YOUR INSTRUCTIONS » Say only how many lines contain the word "wide".

COLLECTED DATA »
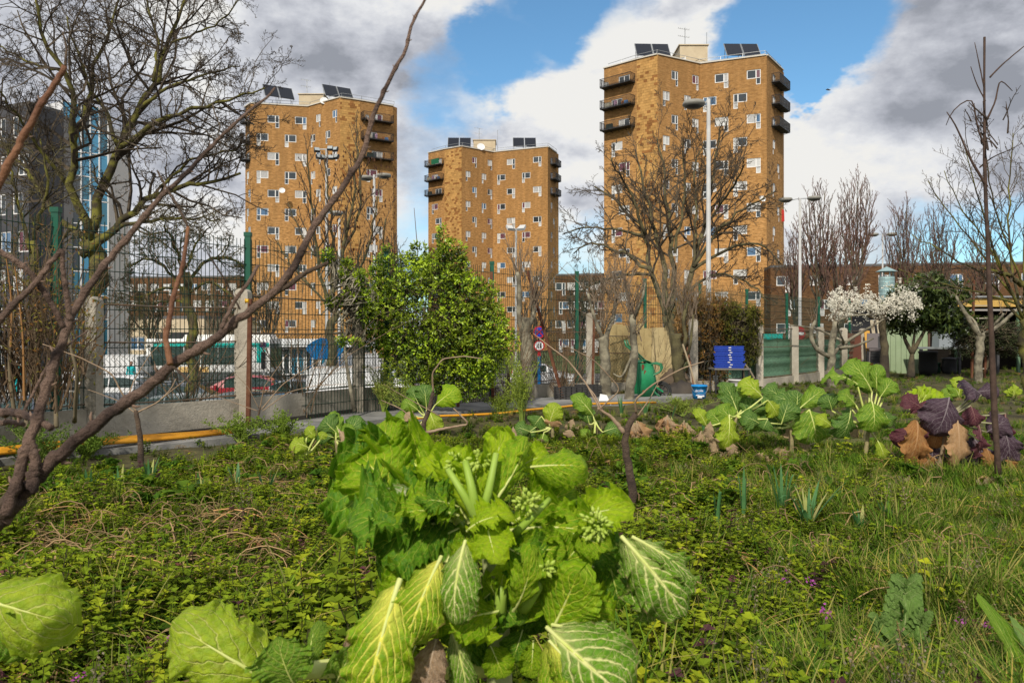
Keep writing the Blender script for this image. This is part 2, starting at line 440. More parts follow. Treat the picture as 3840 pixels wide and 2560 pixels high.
def balcony(parent, M, x0, w, z, dep, green=False, junk=None, rng=None):
    b = MB(); b.box((x0+w/2, -dep/2, z-.06), (w, dep-.01, .12))
    for i in range(5):
        x = x0+.2+(w-.4)*i/4; b.beam((x, -.02, z-.32), (x, -dep*.95, z-.13), .05)
    o = b.build('balcony', m_black, parent); o.matrix_local = M
    r = MB()
    for (a, c) in (((x0, -.02), (x0, -dep)), ((x0, -dep), (x0+w, -dep)), ((x0+w, -dep), (x0+w, -.02))):
        for zz in (.08, 1.02): r.beam((a[0], a[1], z+zz), (c[0], c[1], z+zz), .05)
        n = max(3, int(math.hypot(c[0]-a[0], c[1]-a[1])/.13))
        for i in range(n+1):
            t = i/n; x = a[0]+(c[0]-a[0])*t; y = a[1]+(c[1]-a[1])*t; r.beam((x, y, z), (x, y, z+1.0), .028)
    link('railing', r.mesh('railing', m_black), o)
    if green:
        g = MB(); g.box((x0+w*.72, -dep-.04, z+.52), (w*.5, .02, .95)); link('screen', g.mesh('screen', mat('green_screen', (.01,.11,.05), .7)), o)
    if junk:
        for (fx, sz, c) in junk:
            g = MB(); g.box((x0+w*fx, -dep*.55, z+sz[1]/2), (sz[0], .35, sz[1]), taper=.9)
            link('stored_item', g.mesh('stored_item', mat('junk%d%d%d' % tuple(int(v*99) for v in c), c, .7)), o)
def rail_line(b, pts, z, h=.9):
    for (a, c) in zip(pts, pts[1:]):
        L = math.hypot(c[0]-a[0], c[1]-a[1]); n = max(1, int(L/2.2))
        for i in range(n+1):
            t = i/n; x = a[0]+(c[0]-a[0])*t; y = a[1]+(c[1]-a[1])*t
            b.beam((x, y, z-.1), (x+.1, y+.3, z+h), .05)
        for k_ in (.5, 1.0): b.beam((a[0]+.1*k_, a[1]+.3*k_, z+h*k_), (c[0]+.1*k_, c[1]+.3*k_, z+h*k_), .045)
def tower(name, label, pts, H, faces, seed, solar, pent, green_b=False):
    """pts: (px, py) of the roof corners left to right; faces: one code per wall"""
    rng = random.Random(seed); RZ = EYE+H
    c = []
    for px, py in pts: d = H*FPX/(HY-py); c.append(((px-1920)/FPX*d, d))
    base = Vector((sum(x for x, y in c)/len(c), sum(y for x, y in c)/len(c)+4, STREET))
    T = thing(name, label, 'apartment tower', base)
    off = -base
    def L_(M): return Matrix.Translation(off) @ M
    wb, rb, st = MB(), MB(), MB()
    cc = [(x+off.x, y+off.y) for x, y in c]; z0 = 0; z1 = RZ-STREET
    u = 0; nst = 12
    for (a, d_, code) in zip(cc, cc[1:], faces):
        L = math.hypot(d_[0]-a[0], d_[1]-a[1]); M = face_matrix(a, d_, 0); holes = []; wins = []
        for s_ in range(nst):
            zc = z1-2.15-STOREY*s_
            if zc < 2: break
            odd = s_ % 2 == 0
            if code in 'sS':     # two narrow windows
                w, sw = 1.08, .42; fr = (.40, .89) if odd else (.20, .70)
                if code == 'S': fr = (.33, .84) if odd else (.16, .63)
                for f in fr: wins.append((f*L-w/2, w, 1.12, 'R' if odd else 'L', sw, zc))
            elif code in 'wW':   # two wide windows
                w, sw = 1.68, .56; fr = (.33, .81) if odd else (.15, .61)
                if code == 'W': fr = (.39, .87) if odd else (.20, .69)
                for f in fr: wins.append((f*L-w/2, w, 1.12, 'R' if odd else 'L', sw, zc))
            elif code in 'bB':
                f = (.62 if odd else .40) if code == 'b' else (.52 if odd else .36)
                w = 1.7
                if s_ < 3: wins.append((f*L-w/2, w, 1.1, 'N', .5, zc)); wins[-1] = wins[-1]
                else: wins.append((f*L-w/2, w, 1.12, 'R' if odd else 'L', .56, zc))
            elif code == 'd':    # narrow flank with one light
                if s_ >= 3: wins.append(((.72 if odd else .45)*L-.5, 1.05, 1.12, 'R' if odd else 'L', .42, zc))
                else: wins.append((.45*L-.6, 1.3, 1.1, 'N', .42, zc))
        for (x, w, h, kd, sw, zc) in wins:
            x = max(.15, min(L-w-.15, x))
            holes.append((x, x+w, zc-h/2, zc+h/2))
            if kd != 'N':
                xs = x+w-sw if kd == 'R' else x
                holes.append((xs, xs+sw, zc-h/2-.78, zc-h/2))
            place_window(T, M @ Matrix.Translation((x, .09, zc-h/2)), w, h, kd, sw, rng)
        if code == 'p':          # stone cladding strip, stone by stone
            bwz = .33; n = int((z1-z0)/bwz); m_ = max(2, int(round(L/.5)))
            for i in range(n):
                for j in range(m_+1):
                    xa = (j-(.5 if i % 2 else 0))*L/m_; xb = xa+L/m_; xa = max(0, xa); xb = min(L, xb)
                    if xb-xa < .05: continue
                    zc = z0+i*bwz
                    hgt = i/n; pr = .10+.35*max(0, math.sin(hgt*23+seed))*(.5+.5*math.sin(j*1.7+i*.31))
                    dk = rng.random() < pr*(1.5 if hgt < .85 else .8)
                    v = rng.uniform(.8, 1.1); cl = (.58*v, .46*v, .40*v) if dk else (v, v, v*.95)
                    pr_ = rng.uniform(.01, .05)
                    st.box(((xa+xb)/2, -pr_/2, zc+bwz/2), (xb-xa-.02, pr_+.02, bwz-.02), M=M, col=cl)
            wall_face(wb, rb, (a[0]+0, a[1]), d_, z0, z1, [], u)
        else:
            wall_face(wb, rb, a, d_, z0, z1, holes, u)
        if code in 'bBd':
            for s_ in range(3):
                zc = z1-2.15-STOREY*s_-.62
                if code == 'd': balcony(T, M, L*.28, L*.68, zc, 1.05)
                else:
                    junk = [(.15, (.5,.6), (.5,.5,.48))] if s_ == 0 else ([(.2,(.9,.7),(.6,.55,.42)),(.45,(.3,.8),(.55,.35,.5)),(.8,(.5,.5),(.12,.25,.5)),(.68,(.2,.5),(.4,.15,.05))] if s_ == 1 else [(.25,(1.0,.7),(.03,.05,.04))])
                    balcony(T, M, L*.03, L*.92 if code == 'b' else L*.9, zc, 1.15, green_b and s_ == 0, junk)
        u += L
    # back of the plan, closed
    xl, yl = cc[0]; xr, yr = cc[-1]
    back = [(xr+.5, yr+1), (xr-3, yr+12), ((xl+xr)/2+4, yr+15), ((xl+xr)/2-4, yl+15), (xl+3, yl+12)]
    ring = cc+back
    for a, d_ in zip(ring[len(cc)-1:], ring[len(cc):]+[ring[0]]): wall_face(wb, rb, a, d_, z0, z1, [], u)
    wb.build('wall', m_brick, T); rb.build('window_reveal', m_reveal, T)
    if st.f: tag(st.build('stone_cladding', m_stone, T), kind='stuff')
    rf = MB(); n = len(ring)
    rf.add([(x, y, z1-.25) for x, y in ring], [tuple(range(n))]); rf.build('roof', mat('roof_felt', (.12,.12,.12), .9), T)
    cp = MB()
    for a, d_ in zip(cc, cc[1:]): cp.beam((a[0],a[1]+.1,z1+.06), (d_[0],d_[1]+.1,z1+.06), .45, .14)
    cp.build('coping', m_coping, T)
    # rooftop room, rails, solar collectors, masts
    px, w_, h_, back_ = pent
    cx = (px-1920)/FPX*(c[len(c)//2][1]+back_)+off.x; cy = c[len(c)//2][1]+back_+off.y
    pb = MB(); pb.box((cx, cy, z1+h_/2-.3), (w_, 4.2, h_)); pb.box((cx, cy, z1+h_-.24), (w_+.3, 4.5, .12)); pb.build('rooftop_room', m_beige, T)
    r = MB(); rail_line(r, [(x+(.5 if i == 0 else 0), y+.6) for i, (x, y) in enumerate(cc)], z1); r.build('roof_railing', m_galv, T)
    for (spx, dy, rz) in solar:
        d = c[len(c)//2][1]+dy; x = (spx-1920)/FPX*d+off.x; y = d+off.y
        for s_ in (0, 1):
            Mx = Matrix.Translation((x+s_*2.25*math.cos(rz), y+s_*2.25*math.sin(rz), z1+1.25)) @ Matrix.Rotation(rz, 4, 'Z') @ Matrix.Rotation(math.radians(52), 4, 'X')
            p = MB(); p.box((0, 1.0, 0), (2.05, 2.6, .1), M=Mx); q_ = p.build('solar_panel', m_solar, T)
            g = MB()
            for xx in (-.9, .9):
                a = Mx @ Vector((xx, 2.1, -.06)); g.beam(a, (a.x, a.y+.4, z1-.2), .05); g.beam(Mx@Vector((xx, -.25, -.08)), (a.x, a.y+.4, z1-.2), .05)
            for xx in (-1.06, 1.06): g.beam(Mx@Vector((xx, -.3, 0)), Mx@Vector((xx, 2.3, 0)), .06, .12)
            link('panel_frame', g.mesh('panel_frame', m_galv), q_)
    a = MB(); ax, ay = cx-w_*.25, cy-1
    a.tube([(ax, ay, z1), (ax, ay, z1+h_+2.4)], .05, 6)
    for i, zz in enumerate((2.2, 1.2)):
        a.beam((ax-.9, ay, z1+h_+zz+.15), (ax+.6, ay, z1+h_+zz-.1), .04)
        for j in range(6): xx = ax-.9+j*.28; a.beam((xx, ay-.3, z1+h_+zz+.14-.04*j), (xx+.05, ay+.3, z1+h_+zz+.30-.04*j), .03)
    a.build('antenna', m_galv, T)
    a = MB(); a.tube([(cx+w_*.5+.4, cy, z1), (cx+w_*.5+.4, cy, z1+h_+2.2)], .035, 5); a.build('lightning_rod', m_galv, T)
    return T, c, base
TR, cR, bR = tower('brick_tower', 'nearest and tallest brick tower, right of centre behind the bare tree and tall lamp', [(2265,258),(2388,224),(2466,205),(2625,240),(2875,208),(2935,265)], 34.7, 'bpswd', 3, [(2418, 0, .04), (2756, 0, .02)], (2588, 3.6, 3.0, 3))
TL, cL, bL = tower('brick_tower', 'ochre brick tower at left, half veiled by the big mossy bare tree', [(920,402),(941,388),(1155,400),(1275,366),(1350,377),(1473,398)], 34.2, 'dWSpB', 5, [(1020, 3, .55), (1245, 3, .55)], (1180, 3.8, 2.8, 9))
TM, cM, bM = tower('brick_tower', 'smallest and farthest brick tower in the middle, above the evergreen bush', [(1606,574),(1668,560),(1731,549),(1850,571),(2054,551),(2086,574)], 34.5, 'bpswd', 11, [(1700, 0, .03), (1945, 0, .02)], (1818, 4.2, 2.8, 3), True)
def dish(parent, base, px, py, d, r, nm='satellite_dish'):
    b = MB(); c_ = P(px, py, d)-base
    M = Matrix.Translation(c_) @ Matrix.Rotation(math.radians(68), 4, 'X') @ Matrix.Rotation(.2, 4, 'Y')
    b.lathe([(0,0),(r*.5,.03),(r*.85,.09),(r,.14),(r*.99,.16),(r*.5,.06),(0,.03)], n=18, M=M)
    b.beam(c_, c_+Vector((0,.5,-.2)), .05); b.beam(M@Vector((0,-r*.8,.1)), M@Vector((0,0,r*.9)), .03)
    b.build(nm, mat('dish_white', (.75,.75,.73), .5), parent)
dish(TR, bR, 2858, 747, cR[4][1]-.7, .42); dish(TR, bR, 2562, 228, cR[3][1]-.2, .4); dish(TM, bM, 1803, 552, cM[2][1]+3, .75)
dish(TM, bM, 2064, 697, cM[5][1]-1.0, .55); dish(TL, bL, 1058, 716, cL[1][1]-.8, .45); dish(TL, bL, 1215, 380, cL[3][1]+2.5, .6)
b = MB(); c0 = P(2932, 830, cR[5][1]-.4)-bR
b.add([c0+Vector(p) for p in ((-.2,0,1.6),(.3,0,1.5),(.35,.0,0),(-.35,.02,-.1),(-.2,.1,1.6),(.3,.1,1.5),(.35,.1,0),(-.35,.12,-.1))], [(0,1,2,3),(4,7,6,5),(0,4,5,1),(3,2,6,7),(0,3,7,4),(1,5,6,2)])
b.build('hanging_cloth', mat('red_cloth', (.45,.04,.03), .9), TR)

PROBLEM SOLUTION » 2